Prof Baxi noted how the same Court had remained ”largely lenient in its regard for Kalyan Singh for an objectively presented far worse egregious contumacious conduct.

”It also remained lenient for Aurundhati Roy, an NBA– Narmada Bachao Andolan– activist marshalling the power of International Union of Journalists, and Shiv Shankar, a former Union Law Minister, for a while marshalling the power of judicial elevation.

”Both of these remained far more contumacious; yet they were thought eligible for the otherwise rather relaxed standards of contempt jurisprudence. Yet, the Supreme Court leaned heavily on Zahira.

”How may we understand this judicial asymmetry in our, or indeed in any access talk save by the fact that that high political status was simply not available to Zahira?”

”To depict the scenario thus is not to present any mean-mouthed mode of attributing any class differential in access to justice.

”I only seek to service with the highest order of responsibility in discharging my citizen responsibility acting under my Part IV-A fundamental duties of Indian citizens, by highlighting differential practices of access to justice under the Indian Constitution.
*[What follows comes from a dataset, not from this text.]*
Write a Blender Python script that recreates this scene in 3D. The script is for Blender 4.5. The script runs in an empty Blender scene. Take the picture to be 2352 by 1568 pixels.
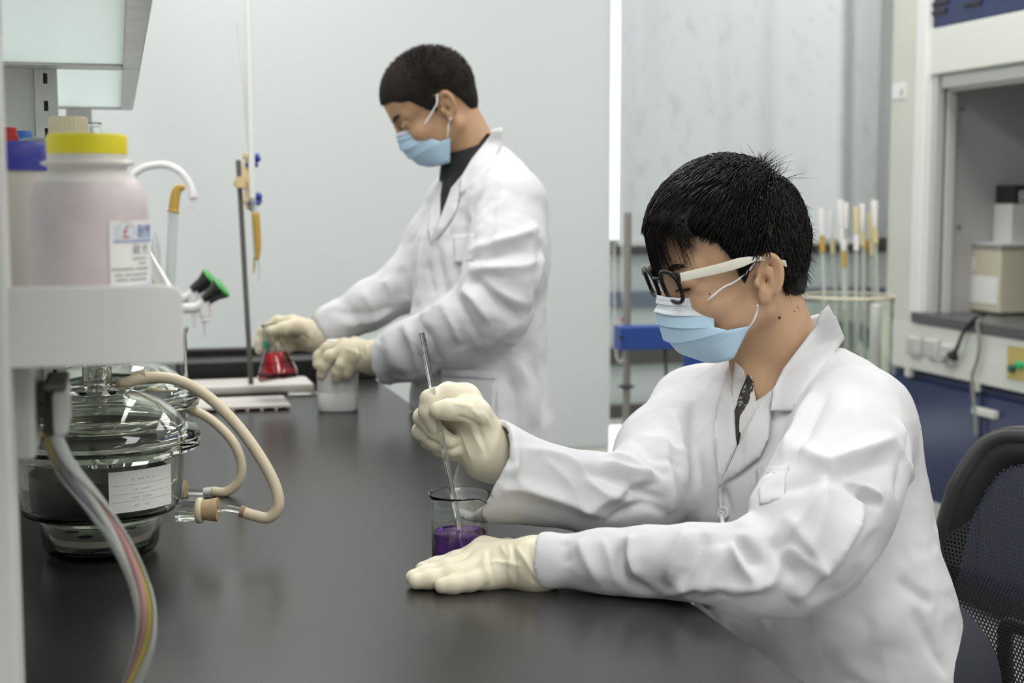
import bpy, bmesh, math, random
import numpy as np
from mathutils import Vector, Matrix
from mathutils.bvhtree import BVHTree

random.seed(7)
rng = np.random.default_rng(11)
scene = bpy.context.scene
COL = scene.collection

# ------------------------------------------------------------------ camera
F_PX = 3267.0                       # 50 mm lens on a 36 mm sensor, 2352 px wide
CX, CY = 1176.0, 784.0
PITCH = math.atan(334.0 / F_PX)
YAW = math.atan(906.0 * math.cos(PITCH) / F_PX)
CAM = np.array([0.0, 0.0, 1.30])
FW = np.array([math.sin(YAW) * math.cos(PITCH), math.cos(YAW) * math.cos(PITCH), -math.sin(PITCH)])
RT = np.array([math.cos(YAW), -math.sin(YAW), 0.0])
UP = np.cross(RT, FW)

cam_data = bpy.data.cameras.new('camera')
cam_data.lens = 50.0
cam_data.sensor_width = 36.0
cam_data.clip_start = 0.05
cam = bpy.data.objects.new('camera', cam_data)
M = Matrix(((RT[0], UP[0], -FW[0], CAM[0]), (RT[1], UP[1], -FW[1], CAM[1]),
            (RT[2], UP[2], -FW[2], CAM[2]), (0, 0, 0, 1)))
cam.matrix_world = M
COL.objects.link(cam)
scene.camera = cam
cam_data.dof.use_dof = True
cam_data.dof.focus_distance = 1.66
cam_data.dof.aperture_fstop = 5.6

scene.view_settings.view_transform = 'Standard'
scene.view_settings.look = 'None'
scene.view_settings.gamma = 1.0
scene.view_settings.use_curve_mapping = False
scene.view_settings.exposure = 0.10
scene.cycles.max_bounces = 16
scene.cycles.use_light_tree = False
scene.cycles.diffuse_bounces = 3
scene.cycles.glossy_bounces = 3
scene.cycles.transmission_bounces = 16
scene.cycles.transparent_max_bounces = 12

# ------------------------------------------------------------------ daylight outside and the ceiling lamps
world = bpy.data.worlds.new('world')
scene.world = world
world.use_nodes = True
world.node_tree.nodes['Background'].inputs[0].default_value = (0.93, 0.98, 1.0, 1)
world.node_tree.nodes['Background'].inputs[1].default_value = 2.0
LAMP_W = 11.8
LAMP_SPOTS = [(x, y) for y in (-1.6, 0.3, 2.2, 3.7) for x in (-1.7, 0.35, 2.2)]
CEIL_Z = 2.85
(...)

”In the same spirit, some of us have now approached the President of India for pardoning Zahira; we know that this may not happen, although in a proud 50+year Indian democratic development this, it ought to.

”But this much remains clear: accesses to justice claims remain differentially distributed by the apex Court. Its ire at ‘contumacious’ conduct by public citizens is increasingly met by different standards for some de-globalised compatriots.

”The wall of difference thus erected between globalised and de-globalised Indian citizens seems to enact some contradictory, dual, even multiple, standards of differential access to justice.”

He said ”I sincerely hope… I (am) wrong in saying this. At the same moment, surely, all this should give us some pause in our parrot-like or His Globalising Master’s voice-type talk concerning ‘access to justice’.”